You see NUMA, or cache-coherent non uniform memory access MPs still have a bad name. Sun, which now also has a NUMA-like design in its new Hello-Pino UltraSPARC IIIi, said very much the same thing. They just want to be '-liked', too.

"You've got it all wrong," he didn't say.

No, what he said was:

"Even in a single CPU machine the difference between near and far memory accesses is far smaller than a cache miss"

NUMAs were dogged by latencies in having to fetch memory from a remote location. This is a good as fixed, said AMD (and Sun).

"The latency in a four processor system is 140ns, and in an eight-way is 160ns. These are very respectable latencies compared to ccNUMA systems today," he said.

"We have the memory controller running at the same frequency as the chip. We can pump 2.1 GB/sec through a four-way, but really it's 8 GB/sec. Bus systems can get 400 MB/ sec. So this is a new architecture, and it's really the end of the bus." *

The OS now booting on Platform Four....
Given that Hammer will eventually supersede Athlon on the desktop, we enquired about the state of OS and tools support for x86-64.
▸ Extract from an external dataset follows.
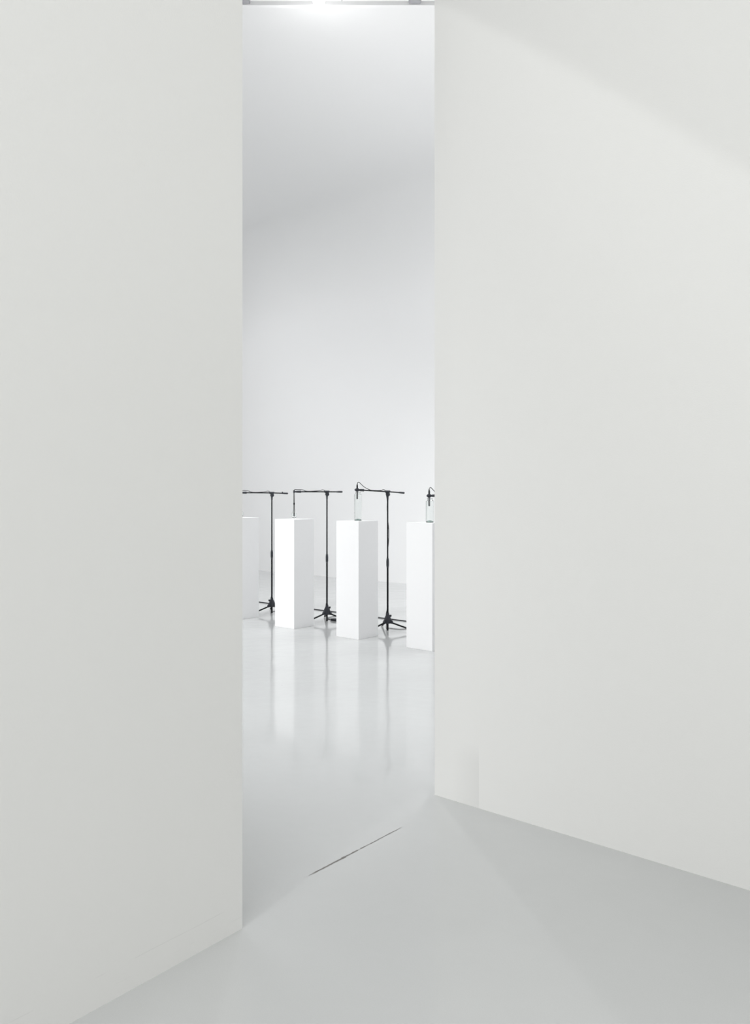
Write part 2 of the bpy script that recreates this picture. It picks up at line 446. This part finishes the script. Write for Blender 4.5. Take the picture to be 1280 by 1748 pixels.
# ---------------------------------------------------------------- microphone stands
def stand(base, mic_xy, zm, zp, zt, tail, leg_world, label, knob_world, tail_knob=False, slim=False, zclutch=(0.675, 0.755)):
    d = Vector((mic_xy.x - base.x, mic_xy.y - base.y, 0)); L1 = d.length
    rot = math.atan2(d.y, d.x)
    t = thing('microphone_stand', label, 'microphone stand', (base.x, base.y, 0), rot, 'black boom microphone stands behind the pedestals')
    # lower and upper tubes of the pole
    bm = bmesh.new(); add_tube(bm, [(0, 0, 0.004), (0, 0, zclutch[0] + .01)], 0.0100, 16)
    obj('lower_pole', bm, m_black, t, True)
    bm = bmesh.new(); add_tube(bm, [(0, 0, zclutch[1] - .01), (0, 0, zp - .05)], 0.0078, 16)
    obj('upper_pole', bm, m_black, t, True)
    bm = bmesh.new()
    a, b = zclutch
    add_lathe(bm, [(0, a - .012), (.0108, a - .012), (.0118, a), (.0142, a + .015), (.0142, b - .02), (.0125, b), (.0095, b + .012), (0, b + .012)], 24)
    obj('height_clutch', bm, m_plastic, t, True)
    # tripod hub: a cone-shaped housing with three lugs
    bm = bmesh.new()
    add_lathe(bm, [(0, .080), (.032, .080), (.040, .086), (.041, .094), (.039, .112), (.034, .134), (.027, .152), (.018, .168), (.0145, .190), (0, .186)], 28)
    for k in range(3):
        an = leg_world + k * 2 * math.pi / 3 - rot
        dx, dy = math.cos(an), math.sin(an); px, py = -dy, dx
        vs_ = []
        for s in (-1, 1):
            for r_, z_ in ((.010, .084), (.056, .078), (.058, .100), (.016, .150)):
                vs_.append(bm.verts.new((dx * r_ + px * .012 * s, dy * r_ + py * .012 * s, z_)))
        A, B = vs_[:4], vs_[4:]
        bm.faces.new(A); bm.faces.new(B[::-1])
        for i in range(4): bm.faces.new((A[i], A[(i + 1) % 4], B[(i + 1) % 4], B[i]))
    obj('tripod_hub', bm, m_plastic, t, True)
    # hub knob
    ka = knob_world - rot
    bm = bmesh.new()
    kx, ky = math.cos(ka), math.sin(ka)
    add_tube(bm, [(kx * .010, ky * .010, .155), (kx * .026, ky * .026, .157)], .006, 12)
    add_tube(bm, [(kx * .022, ky * .022, .157), (kx * .026, ky * .026, .157), (kx * .038, ky * .038, .158), (kx * .041, ky * .041, .158)], [.009, .012, .012, .009], 16)
    obj('hub_knob', bm, m_plastic, t, True)
    # legs, each with a rubber foot
    for k in range(3):
        an = leg_world + k * 2 * math.pi / 3 - rot
        dx, dy = math.cos(an), math.sin(an)
        bm = bmesh.new()
        add_tube(bm, [(dx * .040, dy * .040, .090), (dx * .30, dy * .30, .016)], .0085, 12)
        lg = obj('leg', bm, m_black, t, True)
        bm = bmesh.new()
        add_tube(bm, [(dx * .270, dy * .270, .0242), (dx * .285, dy * .285, .0200), (dx * .325, dy * .325, .0125), (dx * .333, dy * .333, .0115)], [.0095, .0122, .0115, .008], 14)
        obj('rubber_foot', bm, m_rubber, lg, True)
    # swivel joint under the boom
    bm = bmesh.new()
    add_lathe(bm, [(0, zp - .085), (.0095, zp - .085), (.0105, zp - .060), (.0135, zp - .042), (.0155, zp - .022), (.013, zp - .006), (0, zp - .004)], 24)
    # disc of the swivel, its flat face turned sideways to the boom, set just off the pole
    add_tube(bm, [(-.004, .016, zp - .028), (-.004, .012, zp - .028), (-.004, -.012, zp - .028), (-.004, -.016, zp - .028)], [.017, .0195, .0195, .017], 24)
    obj('swivel_joint', bm, m_plastic, t, True)
    # boom along local x: microphone end at +L1, tail at -tail
    sl = (zm - zp) / L1; st_ = (zt - zp) / tail
    bm = bmesh.new()
    add_tube(bm, [(-.034, 0, zp + st_ * .034 + .001), (-.030, 0, zp + .001), (.030, 0, zp + .001), (.036, 0, zp + sl * .036 + .001)], [.009, .0125, .0125, .0095], 20)
    add_box(bm, -.020, .020, -.011, .011, zp - .014, zp + .006, .003)
    obj('boom_clamp', bm, m_plastic, t, True)
    bm = bmesh.new()
    add_tube(bm, [(-tail, 0, zt), (0, 0, zp), (L1 - .020, 0, zm - sl * .02)], .0066, 14)
    obj('boom', bm, m_black, t, True)
    bm = bmesh.new()
    g = .075
    add_tube(bm, [(-tail - .006, 0, zt + st_ * .006), (-tail, 0, zt), (-tail + g * .7, 0, zt - st_ * g * .7), (-tail + g, 0, zt - st_ * g)], [.007, .0105, .0098, .0075], 16)
    if tail_knob:
        add_tube(bm, [(-tail + g, 0, zt), (-tail + g, 0, zt + .020)], [.006, .009], 12)
    obj('boom_grip', bm, m_plastic, t, True)
    bm = bmesh.new()
    z_ = lambda x: zm - sl * (L1 - x)
    add_tube(bm, [(L1 - .098, 0, z_(L1 - .098)), (L1 - .086, 0, z_(L1 - .086)), (L1 - .070, 0, z_(L1 - .07)), (L1 - .040, 0, z_(L1 - .04)), (L1 - .020, 0, z_(L1 - .02))],
             [.0075, .0130, .0125, .0115, .0085], 18)
    obj('boom_clutch', bm, m_plastic, t, True)
    # clip that holds the microphone: a ring around its body and a pivot screw
    bm = bmesh.new()
    if slim:
        add_lathe(bm, [(.0088, zm - .012), (.0110, zm - .010), (.0110, zm + .010), (.0088, zm + .012)], 24, L1, 0, True)
    else:
        add_lathe(bm, [(.0118, zm - .016), (.0165, zm - .014), (.0172, zm), (.0165, zm + .014), (.0118, zm + .016)], 24, L1, 0, True)
        add_tube(bm, [(L1 + .015, 0, zm), (L1 + .026, 0, zm), (L1 + .030, 0, zm)], [.011, .011, .007], 16)
    add_tube(bm, [(L1 - .030, 0, zm), (L1 - (.010 if slim else .014), 0, zm)], .0085, 16)
    obj('microphone_clip', bm, m_plastic, t, True)
    return t, rot, L1

def w2(px, Y):      # small helper: point on the floor from measured metres
    return wp(px, Y)

stand_pos = [wp(-1.250, 9.36), wp(-0.544, 8.745), wp(0.133, 8.13), wp(0.818, 7.56)]
mic_pos = [centres[0] + wp(-0.005, -0.02), centres[1] + wp(-0.004, 0.0), centres[2] + wp(0.0, 0), centres[3] + wp(0.004, 0.0)]
R = math.radians
def cam_az(deg):    # azimuth measured from "to the right of the viewpoint", counter-clockwise seen from above
    return YAW + R(deg)

s1, r1, l1 = stand(stand_pos[0], mic_pos[0], 1.462, 1.461, 1.455, 0.232, cam_az(-140), 'leftmost black boom stand, its boom end meeting the left wall edge', cam_az(170), True, True)
s2, r2, l2 = stand(stand_pos[1], mic_pos[1], 1.468, 1.470, 1.470, 0.215, cam_az(-22), 'black boom stand with level boom, between the flask pedestal and middle pedestal', cam_az(15), False, True)
s3, r3, l3 = stand(stand_pos[2], mic_pos[2], 1.482, 1.466, 1.454, 0.245, cam_az(-20), 'black boom stand right of the middle pedestal, boom sloping up to the tall jar', cam_az(15))
s4, r4, l4 = stand(stand_pos[3], mic_pos[3], 1.420, 1.428, 1.432, 0.245, cam_az(-20), 'rightmost black boom stand, mostly behind the right wall, clip over the shorter jar', cam_az(15))

# ---------------------------------------------------------------- microphones
def to_world(root_pos, rot, p):
    c, s = math.cos(rot), math.sin(rot)
    return Vector((root_pos.x + p[0] * c - p[1] * s, root_pos.y + p[0] * s + p[1] * c, p[2]))

def microphone(k, zb, zt, rad, label, loop=True):
    """a pencil microphone hanging through the clip; its cable arches over, follows the boom and runs down the pole"""
    pos = mic_pos[k]; sp, rot, L1 = [(stand_pos[i], r, l) for i, r, l in ((0, r1, l1), (1, r2, l2), (2, r3, l3), (3, r4, l4))][k]
    zp = [1.461, 1.470, 1.466, 1.428][k]; zm = [1.462, 1.468, 1.482, 1.420][k]
    t = thing('microphone', label, 'microphone', (pos.x, pos.y, zb), 0, 'slim microphones hanging over the vessels')
    h = zt - zb
    bm = bmesh.new()
    if rad > .008:
        add_lathe(bm, [(0, 0), (rad - .001, 0), (rad, .002), (rad, h * .42), (rad * .9, h * .47), (rad * .9, h * .50), (rad * 1.02, h * .54), (rad * 1.02, h * .70), (0, h * .70)], 28)
        obj('microphone_body', bm, m_mic, t, True)
        bm = bmesh.new(); add_lathe(bm, [(0, h * .69), (rad * .98, h * .69), (rad * .98, h * .86), (rad * .7, h * .93), (rad * .42, h), (0, h)], 24)
        obj('cable_plug', bm, m_black, t, True)
    else:
        add_lathe(bm, [(0, 0), (.0065, 0), (.0075, .002), (.0075, .036), (.005, .040), (0, .040)], 20)
        obj('microphone_body', bm, m_mic, t, True)
        bm = bmesh.new(); add_tube(bm, [(0, 0, .038), (0.0, 0, .13), (-.001, 0, h - .02)], [.0052, .0058, .0046], 14)
        add_tube(bm, [(0, 0, .128), (0, 0, .132), (0, 0, .146), (0, 0, .150)], [.006, .0088, .0088, .006], 16)
        obj('extension_tube', bm, m_black, t, True)
        bm = bmesh.new(); add_lathe(bm, [(0, h - .03), (.008, h - .03), (.0085, h - .004), (.004, h), (0, h)], 20)
        obj('cable_plug', bm, m_black, t, True)
    # cable, in the stand's own frame then taken to the microphone's
    side = -0.016
    up = 0.012 if loop else 0.004
    x = L1
    q = 0.075
    bow = [0.012, 0.010, 0.032, 0.02][k]
    pts = [(x, 0, zt - .004), (x - .010, 0, zt + up), (x - .035, -.004, zt + up * .9), (x - q - .02, -.006, zm + .55 * (zt - zm)), (x - .155, -.008, zm + .010),
           (L1 * .50, -.011, (zm + zp) / 2 + .006), (.095, -.010, zp + .013), (.055, -.012, zp + .022), (.015, -.022, zp + .012), (-.004, -.026, zp - .03), (-.006, -.014, zp - .10),
           (-.004, -.012, zp - .20), (-bow, -.016, zp - .40), (-bow * .9, -.016, zp - .54), (-.006, -.014, .78), (-.006, -.017, .70), (-.005, -.013, .5), (-.005, -.013, .25),
           (-.006, -.030, .17), (-.030, -.050, .075), (-.060, -.080, .010), (-.12, -.10, .0045)]
    if not loop:
        pts[1] = (x - .008, 0, zt + .006); pts[2] = (x - .03, -.002, zt + .006); pts[3] = (x - .12, -.006, zm + .022)
    W = [to_world(sp, rot, p) for p in pts]
    last = W[-1]
    sgn = -0.5 if k == 1 else 1.0
    e = Vector((last.x + .16 * sgn, last.y + .04, .0045)); f = Vector((e.x + .10 * sgn, 6.87, .0045))
    W += [e, f]
    W = [w - Vector((pos.x, pos.y, zb)) for w in spline(W, 7)]
    bm = bmesh.new(); add_tube(bm, W, 0.0032, 8)
    obj('microphone_cable', bm, m_cable, t, True)
    return t

microphone(2, 1.388, 1.545, 0.0078 + .0005, 'grey pencil microphone dipping into the tall jar on the middle pedestal')
microphone(3, 1.320, 1.484, 0.0078 + .0005, 'dark pencil microphone dipping into the shorter jar beside the right wall')
microphone(1, 1.197, 1.486, 0.0060, 'long thin hanging microphone reaching down into the tiny round-bellied flask', loop=False)
microphone(0, 1.197, 1.482, 0.0060, 'long thin hanging microphone at the leftmost stand, hidden by the left wall edge', loop=False)

# ---------------------------------------------------------------- cable and box on the floor
random.seed(2)
bm = bmesh.new()
p0 = [(-11.5 + i * .45, 6.915 + random.uniform(-.006, .006), .0065) for i in range(20)]
add_tube(bm, spline(p0, 4), 0.0065, 10)
tag(obj('floor_cable', bm, m_cable, None, True), 'long straight black cable lying on the floor behind the microphone stands', 'cable')

t = thing('cable_box', 'small flat black box on the floor between second stand and middle pedestal', 'box', wp(-0.445, 8.80, 0), 0)
bm = bmesh.new(); add_box(bm, -.055, .055, -.035, .035, 0.0, .024, .006, 3); obj('box_case', bm, m_plastic, t, True)
bm = bmesh.new(); add_tube(bm, [(-.052, 0, .012), (-.078, 0, .010), (-.088, 0, .009)], [.010, .008, .004], 14); obj('plug', bm, m_black, t, True)

# ---------------------------------------------------------------- ceiling track and lamps, at the top of the doorway view
trackY = 7.0
a = wp(-2.4, trackY, 0); b = wp(2.4, trackY, 0)
t = thing('light_track', 'slim white lighting track under the ceiling at the top of the doorway', 'light track', wp(0, trackY, CEIL), YAW)
bm = bmesh.new(); add_box(bm, -2.4, 2.4, -.018, .018, -.145, -.105, .003); obj('rail', bm, m_lampbody, t)
for x in (-2.0, -0.3, 1.4):
    bm = bmesh.new(); add_tube(bm, [(x, 0, -.106), (x, 0, 0)], .006, 10); obj('hanger', bm, m_lampbody, t, True)

def track_lamp(x, lit, label):
    t = thing('track_spotlight', label, 'spotlight', wp(x, trackY - .045, 5.95), YAW, 'spotlights on the track')
    mb = m_lampbody if lit else m_darkbody
    bm = bmesh.new(); add_box(bm, -.05, .05, -.022, .024, -.012, .03, .004); obj('adapter', bm, mb, t)
    bm = bmesh.new(); add_lathe(bm, [(0, -.010), (.05, -.010), (.055, -.016), (.058, -.078), (.054, -.082), (.048, -.078), (0, -.074)], 32); obj('lamp_head', bm, mb, t, True)
    bm = bmesh.new(); add_lathe(bm, [(0, -.083), (.03, -.083), (.048, -.0795), (.046, -.0745), (0, -.0742)], 32); obj('lens', bm, m_glow if lit else m_darkbody, t, True)
track_lamp(-0.505, True, 'lit white track spotlight, the bright spot at the top of the doorway')
track_lamp(-1.18, False, 'unlit grey track spotlight at the top left corner of the doorway')
track_lamp(0.36, False, 'unlit grey track spotlight toward the top right of the doorway')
Weber said that AMD was working with SuSE and others to provide a simulator on Linux, and that an alpha gcc compiler was ready. Sure, but what about The Beast?

"VirtuTech is an x86-64 simulator and on that, you can boot Windows XP," he said.

C'mon. We weren't falling for that kind of kidology. You can boot anything on a simulator - so was XP really running natively on x86-64?

"That's something Microsoft can tell you," he said. He wouldn't.

But um, hasn't Hammer support already been identified in Windows XP source code header files, as we've reported?

"Glad to see you've noticed!" he beamed.

Weber was equally not very forthcoming about Solaris on x86-64, beyond saying that it was "very solid" and acknowledging there was no reason why the x86 version couldn't make it onto Hammer, too.

Weber dropped a fairly strong hint that future Hammer versions would support the multiple cores on a die approach, or CMP, used in POWER4, PA-RISC8800 and MAJC.

"If you look closely you'll see the label 'CPU1', so it supports CMP already," he said. "But we're not announcing anything."

And threading?

"Threading is very interesting, but we've looked at all of these - CMP, SMT - and none of these is going to be an overnight sensation".

And with that, he was off.®

* Is it the end of the bus?

Or is the bus simply at the end of the line?

Having lived in both San Francisco, Ca. and Manchester, England we're familiar with the bus stopping halfway to its destination, and the driver turning the lights out and wandering off to light a joint leaving you to walk the rest of the way home. Maybe there's a metaphor in there, struggling to get out.